*PROBLEM STATEMENT*: Extract word for word the lines of the listing from its start to the line holding "sc = bpy.context.scene", both ends kept; pictures are not part of the copy.

*MATERIAL PROVIDED*:

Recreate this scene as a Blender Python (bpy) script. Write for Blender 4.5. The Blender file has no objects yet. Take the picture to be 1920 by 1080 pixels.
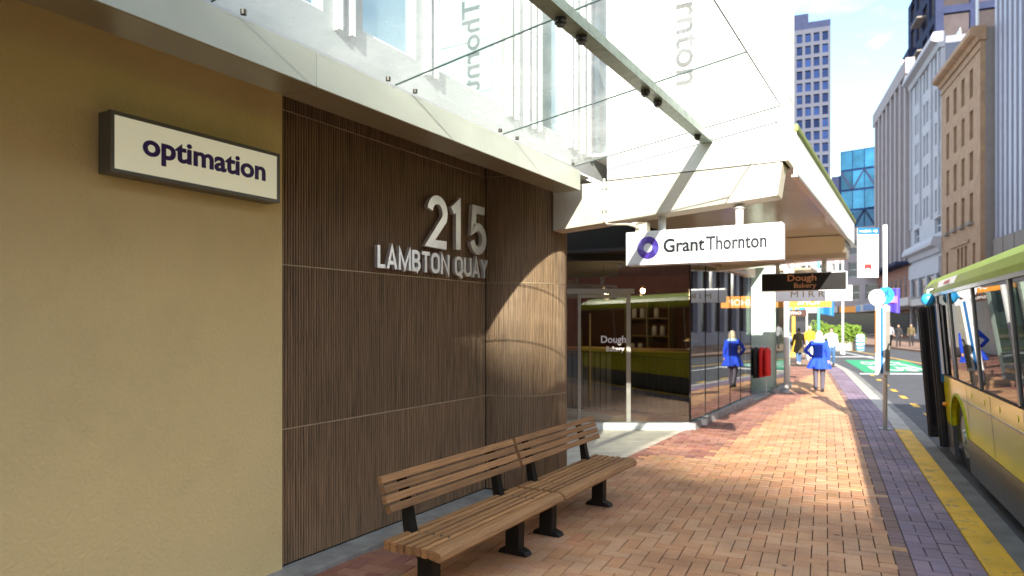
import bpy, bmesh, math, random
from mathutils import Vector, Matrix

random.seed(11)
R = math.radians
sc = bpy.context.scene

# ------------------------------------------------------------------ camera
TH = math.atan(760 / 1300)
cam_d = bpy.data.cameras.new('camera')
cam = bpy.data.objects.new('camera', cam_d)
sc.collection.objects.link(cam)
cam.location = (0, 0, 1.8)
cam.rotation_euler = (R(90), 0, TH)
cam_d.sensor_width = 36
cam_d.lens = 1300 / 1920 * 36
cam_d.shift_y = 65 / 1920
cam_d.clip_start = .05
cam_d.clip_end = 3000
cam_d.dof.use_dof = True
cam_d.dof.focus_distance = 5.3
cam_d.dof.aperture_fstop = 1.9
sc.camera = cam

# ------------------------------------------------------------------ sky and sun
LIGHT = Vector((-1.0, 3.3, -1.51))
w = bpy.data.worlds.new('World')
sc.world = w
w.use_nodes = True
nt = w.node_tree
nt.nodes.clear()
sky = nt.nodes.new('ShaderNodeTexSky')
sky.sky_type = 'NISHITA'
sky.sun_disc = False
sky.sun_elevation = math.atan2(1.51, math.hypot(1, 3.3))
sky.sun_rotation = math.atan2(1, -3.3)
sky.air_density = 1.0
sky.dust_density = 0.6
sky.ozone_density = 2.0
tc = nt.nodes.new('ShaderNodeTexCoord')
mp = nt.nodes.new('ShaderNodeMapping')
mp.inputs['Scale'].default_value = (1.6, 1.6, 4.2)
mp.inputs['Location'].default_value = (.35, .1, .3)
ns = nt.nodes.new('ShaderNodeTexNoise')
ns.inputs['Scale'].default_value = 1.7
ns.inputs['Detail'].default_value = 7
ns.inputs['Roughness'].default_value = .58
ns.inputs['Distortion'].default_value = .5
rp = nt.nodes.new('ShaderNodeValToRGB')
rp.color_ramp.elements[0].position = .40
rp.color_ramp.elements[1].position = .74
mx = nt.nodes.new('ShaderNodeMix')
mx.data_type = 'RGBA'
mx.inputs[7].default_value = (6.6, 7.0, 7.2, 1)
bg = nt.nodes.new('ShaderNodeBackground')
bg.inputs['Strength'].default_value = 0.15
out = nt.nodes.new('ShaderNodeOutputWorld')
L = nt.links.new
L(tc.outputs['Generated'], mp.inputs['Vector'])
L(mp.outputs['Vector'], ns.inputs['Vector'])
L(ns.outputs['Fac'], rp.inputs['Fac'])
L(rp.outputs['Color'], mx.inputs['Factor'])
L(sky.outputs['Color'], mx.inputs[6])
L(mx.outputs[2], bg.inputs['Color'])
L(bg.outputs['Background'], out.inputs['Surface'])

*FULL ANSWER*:
Recreate this scene as a Blender Python (bpy) script. Write for Blender 4.5. The Blender file has no objects yet. Take the picture to be 1920 by 1080 pixels.
import bpy, bmesh, math, random
from mathutils import Vector, Matrix

random.seed(11)
R = math.radians
sc = bpy.context.scene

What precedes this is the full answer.